What you need to do
Starting at the line that has "Write part 2" and stopping after the line that has "m.build('crack', 'black', apron)", reproduce the listing below exactly; omit everything else.

_ _ _ _

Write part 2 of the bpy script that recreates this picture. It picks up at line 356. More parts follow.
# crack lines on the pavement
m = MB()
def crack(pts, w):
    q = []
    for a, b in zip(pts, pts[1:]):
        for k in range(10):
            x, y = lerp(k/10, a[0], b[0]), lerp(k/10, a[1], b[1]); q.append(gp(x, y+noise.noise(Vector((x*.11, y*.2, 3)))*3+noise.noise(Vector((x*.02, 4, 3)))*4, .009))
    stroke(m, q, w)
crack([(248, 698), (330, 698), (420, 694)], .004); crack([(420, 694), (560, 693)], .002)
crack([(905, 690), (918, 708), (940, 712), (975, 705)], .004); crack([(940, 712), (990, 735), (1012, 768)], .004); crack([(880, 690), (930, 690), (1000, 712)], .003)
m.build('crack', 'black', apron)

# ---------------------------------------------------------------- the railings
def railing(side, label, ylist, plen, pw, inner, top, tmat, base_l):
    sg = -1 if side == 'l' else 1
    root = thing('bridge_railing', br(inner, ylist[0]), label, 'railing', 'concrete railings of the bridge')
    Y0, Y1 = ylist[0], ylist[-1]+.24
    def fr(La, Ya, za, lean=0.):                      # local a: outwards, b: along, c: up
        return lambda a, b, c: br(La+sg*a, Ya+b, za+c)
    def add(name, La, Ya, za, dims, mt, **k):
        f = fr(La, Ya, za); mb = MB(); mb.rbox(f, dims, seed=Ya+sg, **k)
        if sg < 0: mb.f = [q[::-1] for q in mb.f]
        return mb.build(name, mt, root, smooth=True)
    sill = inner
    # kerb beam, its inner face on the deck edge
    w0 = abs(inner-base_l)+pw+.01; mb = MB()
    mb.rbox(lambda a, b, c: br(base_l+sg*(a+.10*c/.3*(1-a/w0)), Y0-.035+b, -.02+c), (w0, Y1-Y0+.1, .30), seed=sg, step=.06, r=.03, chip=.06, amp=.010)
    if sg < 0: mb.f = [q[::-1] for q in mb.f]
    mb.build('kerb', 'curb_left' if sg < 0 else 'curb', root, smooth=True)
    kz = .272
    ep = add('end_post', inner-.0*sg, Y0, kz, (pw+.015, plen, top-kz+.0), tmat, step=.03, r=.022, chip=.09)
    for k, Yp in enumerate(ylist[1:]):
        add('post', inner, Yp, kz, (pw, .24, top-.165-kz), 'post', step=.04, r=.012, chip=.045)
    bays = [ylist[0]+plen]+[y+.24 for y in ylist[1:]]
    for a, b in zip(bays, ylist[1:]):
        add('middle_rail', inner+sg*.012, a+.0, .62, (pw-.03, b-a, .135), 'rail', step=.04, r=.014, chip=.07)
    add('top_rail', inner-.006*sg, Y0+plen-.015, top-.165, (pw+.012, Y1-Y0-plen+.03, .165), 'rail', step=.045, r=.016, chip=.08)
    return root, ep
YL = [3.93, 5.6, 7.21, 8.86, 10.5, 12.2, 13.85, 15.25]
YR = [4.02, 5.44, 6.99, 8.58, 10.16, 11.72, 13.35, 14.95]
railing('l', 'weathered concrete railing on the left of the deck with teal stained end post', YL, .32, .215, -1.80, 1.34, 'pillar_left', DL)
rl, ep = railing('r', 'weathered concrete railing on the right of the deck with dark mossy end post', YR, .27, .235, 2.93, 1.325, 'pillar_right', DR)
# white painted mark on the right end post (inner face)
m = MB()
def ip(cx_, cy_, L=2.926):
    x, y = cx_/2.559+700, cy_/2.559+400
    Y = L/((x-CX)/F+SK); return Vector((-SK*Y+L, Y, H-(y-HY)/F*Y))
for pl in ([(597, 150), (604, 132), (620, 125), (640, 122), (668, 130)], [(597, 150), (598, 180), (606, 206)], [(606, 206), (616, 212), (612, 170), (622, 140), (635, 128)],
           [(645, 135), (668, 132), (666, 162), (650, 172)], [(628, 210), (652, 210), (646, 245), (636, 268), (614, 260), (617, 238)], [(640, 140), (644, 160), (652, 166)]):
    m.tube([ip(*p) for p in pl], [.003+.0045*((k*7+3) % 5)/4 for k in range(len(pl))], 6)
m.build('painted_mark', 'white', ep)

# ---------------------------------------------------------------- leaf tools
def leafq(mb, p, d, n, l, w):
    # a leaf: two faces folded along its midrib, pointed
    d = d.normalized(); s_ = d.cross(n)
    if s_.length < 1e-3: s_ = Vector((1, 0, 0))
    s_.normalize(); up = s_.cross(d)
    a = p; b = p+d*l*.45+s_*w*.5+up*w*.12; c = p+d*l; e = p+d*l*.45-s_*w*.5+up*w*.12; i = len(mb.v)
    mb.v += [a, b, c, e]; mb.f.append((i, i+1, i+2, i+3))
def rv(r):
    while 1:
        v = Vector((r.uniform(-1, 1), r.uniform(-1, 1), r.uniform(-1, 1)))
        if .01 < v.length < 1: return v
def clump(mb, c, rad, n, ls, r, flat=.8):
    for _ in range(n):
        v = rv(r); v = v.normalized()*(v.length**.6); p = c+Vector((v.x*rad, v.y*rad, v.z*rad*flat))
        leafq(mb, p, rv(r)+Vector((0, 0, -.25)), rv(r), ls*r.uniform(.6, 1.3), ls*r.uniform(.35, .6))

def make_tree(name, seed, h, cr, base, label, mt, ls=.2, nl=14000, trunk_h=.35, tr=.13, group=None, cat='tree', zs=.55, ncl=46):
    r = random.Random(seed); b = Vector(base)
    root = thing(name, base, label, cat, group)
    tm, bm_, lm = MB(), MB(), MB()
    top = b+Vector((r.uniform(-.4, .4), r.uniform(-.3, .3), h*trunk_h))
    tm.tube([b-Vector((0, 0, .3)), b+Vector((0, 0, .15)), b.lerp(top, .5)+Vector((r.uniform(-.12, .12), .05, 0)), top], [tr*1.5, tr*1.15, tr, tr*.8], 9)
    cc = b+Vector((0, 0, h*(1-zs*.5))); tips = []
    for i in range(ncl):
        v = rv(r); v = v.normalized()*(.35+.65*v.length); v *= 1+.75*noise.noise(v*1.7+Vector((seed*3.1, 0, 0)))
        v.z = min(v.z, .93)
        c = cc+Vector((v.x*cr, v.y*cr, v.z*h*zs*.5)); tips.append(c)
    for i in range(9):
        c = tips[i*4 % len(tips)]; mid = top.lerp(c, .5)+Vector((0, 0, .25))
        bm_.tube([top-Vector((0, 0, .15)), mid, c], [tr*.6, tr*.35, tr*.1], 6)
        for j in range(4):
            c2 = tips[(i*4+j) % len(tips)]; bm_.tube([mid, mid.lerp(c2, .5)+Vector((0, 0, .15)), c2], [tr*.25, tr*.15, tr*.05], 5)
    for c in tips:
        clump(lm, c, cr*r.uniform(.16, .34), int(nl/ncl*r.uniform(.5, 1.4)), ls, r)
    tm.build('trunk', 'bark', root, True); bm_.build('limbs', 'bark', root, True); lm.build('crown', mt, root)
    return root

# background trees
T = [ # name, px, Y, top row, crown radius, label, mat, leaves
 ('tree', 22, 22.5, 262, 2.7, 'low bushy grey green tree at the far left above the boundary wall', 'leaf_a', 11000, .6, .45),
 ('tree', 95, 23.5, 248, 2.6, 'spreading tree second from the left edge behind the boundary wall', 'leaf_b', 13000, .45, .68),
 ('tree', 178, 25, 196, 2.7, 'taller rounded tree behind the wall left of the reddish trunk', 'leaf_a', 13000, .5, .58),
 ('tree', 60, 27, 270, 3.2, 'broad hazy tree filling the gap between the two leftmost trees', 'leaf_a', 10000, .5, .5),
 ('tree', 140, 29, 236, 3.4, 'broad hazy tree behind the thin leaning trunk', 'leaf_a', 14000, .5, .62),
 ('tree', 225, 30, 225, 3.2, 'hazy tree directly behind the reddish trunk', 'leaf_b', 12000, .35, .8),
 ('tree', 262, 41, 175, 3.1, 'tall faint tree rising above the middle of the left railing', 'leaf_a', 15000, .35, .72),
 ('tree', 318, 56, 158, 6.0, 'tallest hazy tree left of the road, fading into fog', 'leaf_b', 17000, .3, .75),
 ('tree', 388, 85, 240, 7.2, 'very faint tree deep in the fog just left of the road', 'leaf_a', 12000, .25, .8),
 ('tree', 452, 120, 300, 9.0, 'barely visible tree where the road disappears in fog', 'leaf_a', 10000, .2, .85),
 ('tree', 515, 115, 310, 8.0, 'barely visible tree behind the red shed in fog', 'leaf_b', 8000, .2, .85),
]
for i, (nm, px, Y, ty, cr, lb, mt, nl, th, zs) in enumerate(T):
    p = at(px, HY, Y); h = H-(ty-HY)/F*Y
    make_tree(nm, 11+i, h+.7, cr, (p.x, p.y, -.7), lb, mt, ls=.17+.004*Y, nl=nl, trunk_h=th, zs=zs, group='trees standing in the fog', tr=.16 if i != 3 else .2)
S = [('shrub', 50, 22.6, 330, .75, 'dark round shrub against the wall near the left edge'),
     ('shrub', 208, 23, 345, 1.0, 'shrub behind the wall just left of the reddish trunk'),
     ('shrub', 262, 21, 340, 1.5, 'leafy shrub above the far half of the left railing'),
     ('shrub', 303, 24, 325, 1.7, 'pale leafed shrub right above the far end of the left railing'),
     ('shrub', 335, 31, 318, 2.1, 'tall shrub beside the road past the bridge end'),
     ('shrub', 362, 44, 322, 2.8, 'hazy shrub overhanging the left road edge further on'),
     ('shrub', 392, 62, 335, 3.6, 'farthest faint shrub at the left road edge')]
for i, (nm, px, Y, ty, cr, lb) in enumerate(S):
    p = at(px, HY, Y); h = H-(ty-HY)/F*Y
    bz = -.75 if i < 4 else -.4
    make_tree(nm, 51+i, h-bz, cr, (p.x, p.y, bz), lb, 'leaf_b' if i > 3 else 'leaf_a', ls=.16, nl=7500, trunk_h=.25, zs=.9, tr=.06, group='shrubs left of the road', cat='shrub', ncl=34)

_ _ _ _

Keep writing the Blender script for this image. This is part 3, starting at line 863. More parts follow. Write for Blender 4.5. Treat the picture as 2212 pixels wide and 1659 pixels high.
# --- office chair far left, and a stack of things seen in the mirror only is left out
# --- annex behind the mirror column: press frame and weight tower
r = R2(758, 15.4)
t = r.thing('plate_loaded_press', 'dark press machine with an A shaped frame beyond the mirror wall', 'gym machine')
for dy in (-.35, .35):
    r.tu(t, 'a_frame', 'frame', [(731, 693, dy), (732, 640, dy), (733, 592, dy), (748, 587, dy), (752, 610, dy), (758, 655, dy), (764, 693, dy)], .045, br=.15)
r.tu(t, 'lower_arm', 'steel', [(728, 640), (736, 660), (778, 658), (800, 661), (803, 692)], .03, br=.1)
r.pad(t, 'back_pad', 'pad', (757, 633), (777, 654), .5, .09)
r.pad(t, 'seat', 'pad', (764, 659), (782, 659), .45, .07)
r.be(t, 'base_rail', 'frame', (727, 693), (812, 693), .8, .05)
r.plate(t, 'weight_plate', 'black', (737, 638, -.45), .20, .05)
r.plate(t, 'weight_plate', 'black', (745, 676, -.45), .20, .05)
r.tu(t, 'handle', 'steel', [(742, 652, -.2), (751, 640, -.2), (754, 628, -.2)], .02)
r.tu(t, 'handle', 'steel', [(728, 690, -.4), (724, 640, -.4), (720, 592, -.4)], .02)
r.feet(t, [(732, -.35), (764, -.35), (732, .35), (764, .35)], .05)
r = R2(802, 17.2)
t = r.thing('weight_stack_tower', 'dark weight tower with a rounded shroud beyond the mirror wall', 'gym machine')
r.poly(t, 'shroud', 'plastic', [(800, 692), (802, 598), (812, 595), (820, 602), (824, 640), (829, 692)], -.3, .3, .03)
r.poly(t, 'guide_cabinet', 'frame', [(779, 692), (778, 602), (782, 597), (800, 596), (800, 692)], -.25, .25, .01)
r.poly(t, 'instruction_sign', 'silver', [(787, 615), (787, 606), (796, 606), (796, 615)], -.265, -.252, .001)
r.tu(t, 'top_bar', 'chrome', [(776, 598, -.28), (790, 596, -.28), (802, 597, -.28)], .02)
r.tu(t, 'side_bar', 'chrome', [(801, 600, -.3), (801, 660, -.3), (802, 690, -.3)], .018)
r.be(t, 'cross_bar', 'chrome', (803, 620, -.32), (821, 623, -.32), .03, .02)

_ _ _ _

Finished answer
Write part 2 of the bpy script that recreates this picture. It picks up at line 356. More parts follow.
# crack lines on the pavement
m = MB()
def crack(pts, w):
    q = []
    for a, b in zip(pts, pts[1:]):
        for k in range(10):
            x, y = lerp(k/10, a[0], b[0]), lerp(k/10, a[1], b[1]); q.append(gp(x, y+noise.noise(Vector((x*.11, y*.2, 3)))*3+noise.noise(Vector((x*.02, 4, 3)))*4, .009))
    stroke(m, q, w)
crack([(248, 698), (330, 698), (420, 694)], .004); crack([(420, 694), (560, 693)], .002)
crack([(905, 690), (918, 708), (940, 712), (975, 705)], .004); crack([(940, 712), (990, 735), (1012, 768)], .004); crack([(880, 690), (930, 690), (1000, 712)], .003)
m.build('crack', 'black', apron)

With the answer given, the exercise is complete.